Why The Yankees Like David Huff

As Brad mentioned this morning, the Yankees have decided to pull Phil Hughes from the rotation in favor of David Huff. Huff, who spent most of the season at Triple-A Scranton, is a big mystery as a starter. His career numbers look troublesome, but as so many fans have agreed, it's hard to be much of a downgrade over an inconsistent Hughes. The left-hander looked good enough in Scranton, and has performed extremely well in his recent 15.0 innings with the Yankees, giving up just 1 earned run, 6 hits, and earning 10 strike outs during that time. But Huff didn't even start the year with the Yankees. The former first-round pick was a failed prospect with the Indians earlier in the year, and something about the starter caught the attention of the Yankees in May.

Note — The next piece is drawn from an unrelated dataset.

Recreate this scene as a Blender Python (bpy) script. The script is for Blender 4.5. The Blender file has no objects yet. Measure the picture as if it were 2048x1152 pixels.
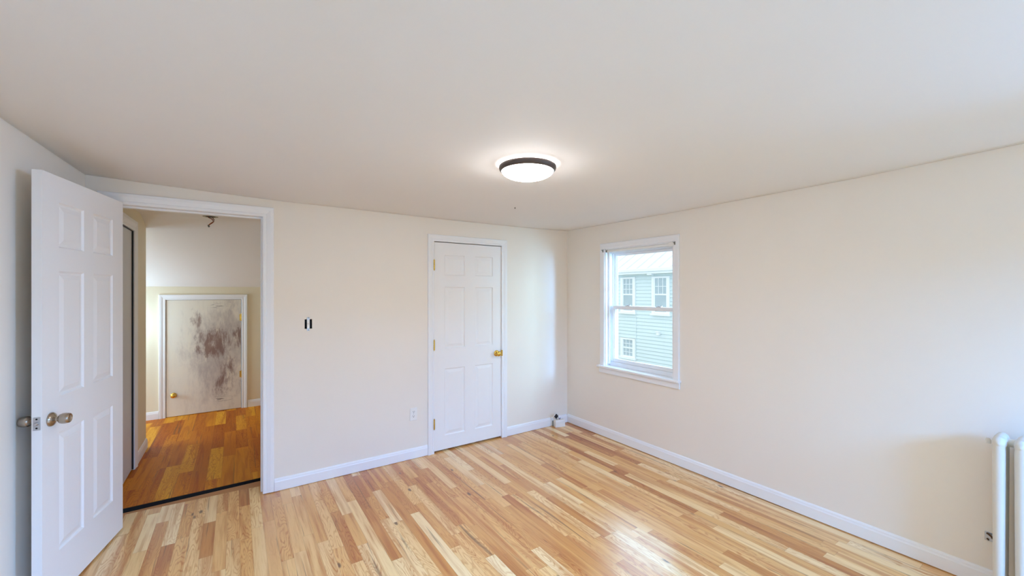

As I've seen in a number of articles today, Huff doesn't have the best career numbers, owning a 5.18 ERA in 304.1 major league innings. But the Yankees saw something in May, and I believe it has to do with his 2011-2012 performance. Between those two years, Huff pitched 77.1 major league innings with a 3.84 ERA, showing solid control and improved strike out numbers. Compared to his first two major league seasons, where he owned a 5.84 ERA, something might have clicked for the young southpaw.


Indeed, between 2010 and 2011 Huff made a major change on the mound. The lefty moved closer to the center pitching rubber by around 2 feet. Moving his release point closer to right-handed hitters has correlated with a decrease in their production. After holding a .349 wOBA in 2009 and a .380 wOBA in 2010, he lowered that number to .321 and .311 in 2011 and 2012. Thus far, Huff has held righties to a .291 wOBA in 2013, but he's also had an opportunity to pitch against a number of left-handed batters who now own a wOBA of just .230 compared to his career .380 rate.

Huff has seemingly improved again in the Yankees' minor league system, by increasing his whiff rates and limiting his walks. Though this is a strong indication of progress, Huff still allowed plenty of line drives and fly balls, amounting to a .279/.316/.445 slash and a .348 BABIP in Triple-A. In his time with the major league team, his line drive rates have plummeted to just 11%, which has limited his BABIP to .135, and his fly ball rate is also at an extreme low. While this is exactly what we want, it doesn't match what he did in the minor leagues. In his last 15.0 innings with the Yankees, he looks like a completely different pitcher than he did less than a month ago in Scranton.

So there are quite a few factors to think about when judging Huff. The change in release points from 2010 to 2011 should help explain his initial struggles. Though it's helped him with strikeouts and walks over the last three years, Huff has remained hittable. His recent success with the Yankees looks like an outlier from anything he's done over his career and no one should expect this to continue. Could he be an upgrade over Hughes? Absolutely, and playing him against a Red Sox team that struggles against lefties should help his cause. Hopefully the Yankees can ride his hot streak over the last month of the season, but keep in mind that despite changes to his mechanics, Huff has remained an extremely hittable fly ball pitcher.